ゴーイングは全ての曲がベストであり、その中から更に『ベスト』を選び出す…ということに対する違和感だったのではないか、と思っています。
メンバーの皆様も、選び出すのには大変苦労されたのではないでしょうか。
しかし、メンバーの方々が自分達で選び出した『GOING UNDER GROUNDとしてのベスト』。
それは『INTRO』を初めに据えることで、全く新しいものとして生まれ変わるのではないでしょうか。
同じ曲でも、新しい目で。ゴーイングの決意を受け止められたら、と思います。
発売日、楽しみにしていますね。
投稿情報: 十六夜 | 2006年5 月15日 (月) 17:50
最初「ゴーイングベスト盤が出ます」ときいたとき
いちばんに感じたことは「びっくり」でした。
それは多分「いわゆるベスト」を想像していたからかもしれません。
ですが、オシャラの模様や今回の丈さんのブログ、
収録される曲を見て、気持ちは「驚きやとまどい」から「興味」に変わっていきました。
収録曲については、まわりの意見でいちばん多かったものは
「あの曲が入ってない~!!」でした。
これってとっても嬉しいというか、楽しかったです。
1つのバンドの音楽で
みんなそれぞれにいろんな思いがいろんな曲にあるなんて
そうそうあることじゃないと思います。
私たち聞き手にとって「この曲が入ってたらベスト」というのが
ゴーイングに関してはない気がします。
今回丈さんがアンケート結果のことを挙げておられましたが
いつも私たちはまさにそういう感じなのです。
その次に多かった意見が「全部がベストなんだけど・・」
これもかぶってますね(^^)
完璧なベストは私たちそれぞれの心にしかないこと、
丈さんもわかっていてくださってなんだかとても嬉しかったです。
私は「どうしてこのCDが出されることになったのか」を探していました。
私たちにも伝えてくださって、ありがとうございました。
投稿情報: はま | 2006年5 月15日 (月) 16:06
実は私も、GOINGのベストが出ると聞いたとき、(新聞に載っていた事自体はうれしかったのですが)あまり喜びは感じませんでした。
というのも、いわゆる シングルスになってしまうのではないかと思っていたからです。
でも、先日の「Oxala!」や今回の丈さんのコメントをじっくり読んでみて、それとは異なるものだと知って、すごく待ち遠しくなりました。
みんなの白熱した話し合いの結果、どんな曲が集まった1枚になったのか。
そして、新たに生まれたインストとは・・・。
GOINGの軌跡を思い出しながら、そのときの自分を重ねながら聞けるのを楽しみにしています。
そして、新たなGOINGのスタートを感じることができれば幸せです。
投稿情報: はるよ | 2006年5 月15日 (月) 10:38
おはようございます。
そしてマスタリングおつかれさまです。
with Youのお話。

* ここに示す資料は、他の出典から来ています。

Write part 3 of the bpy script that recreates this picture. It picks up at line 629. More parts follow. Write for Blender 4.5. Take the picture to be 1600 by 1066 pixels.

じっくり読みました。
正直、ベスト盤の話を聞いた時「あぁまたか…」と思いました。
いままで好きなアーティストが出したベスト盤は明らかに
本人の意向とは違う所で出されていたからです。
でも丈さんのお話を読んで安心しました。
ゴーイングの思う本質としてのベスト盤はどんな選曲なのでしょう?
楽しみにしています。(私は1曲にはしぼれないなぁ)
ではまた
投稿情報: 金ゴン | 2006年5 月15日 (月) 09:50
丈さん、「with YOU」の記事を読んで感動しました。
「カップリング用に、という心づもりで曲を作ったことは一度もないし、(中略) その時点でのベストを常に発表してきました。」と書いておられますが、お世辞でも何でもなくGOINGの曲からは本当にそれが事実として伝わってきます。
もしかしたら、私はGOINGの曲以上にそういったメンバーさんの姿勢に心うたれているのかもしれません。
私が一番好きな曲・・・。 誰かに聞かれても「うーん」とうなることになってしまう気が。天気やそのときの心の状態によっても変わってくるからです。私がGOINGと出会ったのは、ボーダフォンのCMになる前、GOINGのラジオ特番から流れてきた「ハートビート」でした。あの日うけた衝撃は、今でもはっきりと覚えています。
大げさでもなんでもなく、人生が変わるくらいの衝撃でした。
ここ数日は「ハミングライフ」が頭の中を何度もリフレインしています。コーラスのところにくると心が震えます。
「with YOU」本当に楽しみにしています。丈さんの今日という日が素敵なものになりますように。長文失礼しました。